First, I'll just go back. Mr. Rabinovitch was appointed at the end of 1999. Shortly thereafter, the CRTC came down with its licences for CBC for the next seven years. He held a huge press conference in Ottawa, which was very well attended. I think Le Devoir had a cartoon about this, where he attacked the CRTC, and they called him “Rambo-binovitch” and had him with a machine gun, walking into the office of Françoise Bertrand. You may remember this, as I read your newspapers.
What happened after Mr. Rabinovitch got in was this. He was upset, in my understanding, at being instructed by the CRTC to do more regionally relevant programming. He was quoted in The Globe and Mail as saying, “I have a mandate from the Prime Minister”—meaning that Prime Minister Chrétien, who appointed him, had told him that he didn't have to do what the CRTC told him. So he decided he was going to take CBC English television out of the supper-hour news, which means that from 6 o'clock to 7 o'clock in Vancouver, you used to get--in fact, we've given you a year 2000.... The programming starts at 7 o'clock, so it won't do the job.
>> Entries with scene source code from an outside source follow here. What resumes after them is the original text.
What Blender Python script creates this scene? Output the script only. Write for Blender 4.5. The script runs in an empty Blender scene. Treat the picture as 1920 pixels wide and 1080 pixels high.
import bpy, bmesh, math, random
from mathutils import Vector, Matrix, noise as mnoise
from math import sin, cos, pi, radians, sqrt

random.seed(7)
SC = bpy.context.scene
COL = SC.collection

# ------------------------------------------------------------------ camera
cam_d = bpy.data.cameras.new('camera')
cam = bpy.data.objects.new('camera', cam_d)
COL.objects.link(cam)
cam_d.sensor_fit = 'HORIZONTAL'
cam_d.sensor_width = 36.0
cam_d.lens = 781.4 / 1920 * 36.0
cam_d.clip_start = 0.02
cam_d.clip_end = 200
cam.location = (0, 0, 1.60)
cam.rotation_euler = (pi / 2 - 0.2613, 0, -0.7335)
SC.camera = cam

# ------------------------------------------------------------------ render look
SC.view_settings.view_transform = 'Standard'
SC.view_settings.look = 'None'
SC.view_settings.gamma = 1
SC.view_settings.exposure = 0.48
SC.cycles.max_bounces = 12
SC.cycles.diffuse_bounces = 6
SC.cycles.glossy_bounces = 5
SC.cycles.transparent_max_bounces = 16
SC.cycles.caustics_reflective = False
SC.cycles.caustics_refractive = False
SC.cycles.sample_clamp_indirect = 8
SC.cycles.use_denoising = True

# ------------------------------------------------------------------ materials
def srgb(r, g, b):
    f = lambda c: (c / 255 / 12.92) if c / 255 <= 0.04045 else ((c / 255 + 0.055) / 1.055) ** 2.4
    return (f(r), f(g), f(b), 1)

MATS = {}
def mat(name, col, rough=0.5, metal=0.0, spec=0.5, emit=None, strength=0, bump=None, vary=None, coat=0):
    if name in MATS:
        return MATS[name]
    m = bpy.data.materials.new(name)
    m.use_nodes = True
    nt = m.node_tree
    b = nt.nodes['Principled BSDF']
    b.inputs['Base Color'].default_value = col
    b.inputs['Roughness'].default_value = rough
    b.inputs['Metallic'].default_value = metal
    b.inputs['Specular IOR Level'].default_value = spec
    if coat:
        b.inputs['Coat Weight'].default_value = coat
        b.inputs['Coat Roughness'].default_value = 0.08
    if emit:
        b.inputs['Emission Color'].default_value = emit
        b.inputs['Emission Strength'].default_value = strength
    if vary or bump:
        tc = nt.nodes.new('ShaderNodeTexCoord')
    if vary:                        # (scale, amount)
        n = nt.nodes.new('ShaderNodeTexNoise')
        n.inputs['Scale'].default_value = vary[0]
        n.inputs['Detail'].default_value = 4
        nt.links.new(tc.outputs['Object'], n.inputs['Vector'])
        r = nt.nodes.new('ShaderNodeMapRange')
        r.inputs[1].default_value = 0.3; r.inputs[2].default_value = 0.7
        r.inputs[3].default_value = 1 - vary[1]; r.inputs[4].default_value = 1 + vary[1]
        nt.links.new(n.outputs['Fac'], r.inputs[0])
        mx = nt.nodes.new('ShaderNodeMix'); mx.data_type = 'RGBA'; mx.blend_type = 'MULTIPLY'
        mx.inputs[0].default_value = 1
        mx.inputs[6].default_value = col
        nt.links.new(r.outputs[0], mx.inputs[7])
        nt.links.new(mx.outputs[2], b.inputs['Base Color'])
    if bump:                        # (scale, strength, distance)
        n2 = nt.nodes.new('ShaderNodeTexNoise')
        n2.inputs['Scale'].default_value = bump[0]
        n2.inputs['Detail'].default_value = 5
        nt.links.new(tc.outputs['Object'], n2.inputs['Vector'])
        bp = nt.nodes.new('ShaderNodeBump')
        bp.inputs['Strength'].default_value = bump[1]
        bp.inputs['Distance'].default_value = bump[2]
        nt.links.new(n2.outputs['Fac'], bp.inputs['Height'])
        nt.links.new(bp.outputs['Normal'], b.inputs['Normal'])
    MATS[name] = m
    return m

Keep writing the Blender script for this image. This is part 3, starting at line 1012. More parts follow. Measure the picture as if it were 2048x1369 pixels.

He announced that, and a lot of people were upset. We were upset, but more importantly, your committee was upset. I distinctly recall a crowded Commons committee room where Rabinovitch and his then vice-president, Harold Redekopp, were brought in, and they were perspiring at the end of three hours. I had to stand; there were no seats available. Mr. Lincoln was in charge, and with Andy Scott, who's one of your colleagues on this committee today, he went after Rabinovitch very hard.
So finally he went back to the board and then came back and said they would do 30 minutes of local programming and 30 minutes of national programming out of Vancouver, called Canada Now. It's that compromise that they have now cancelled, and they're going back to what existed when Rabinovitch arrived.
It's the failure of leadership, but it's a win for local programming.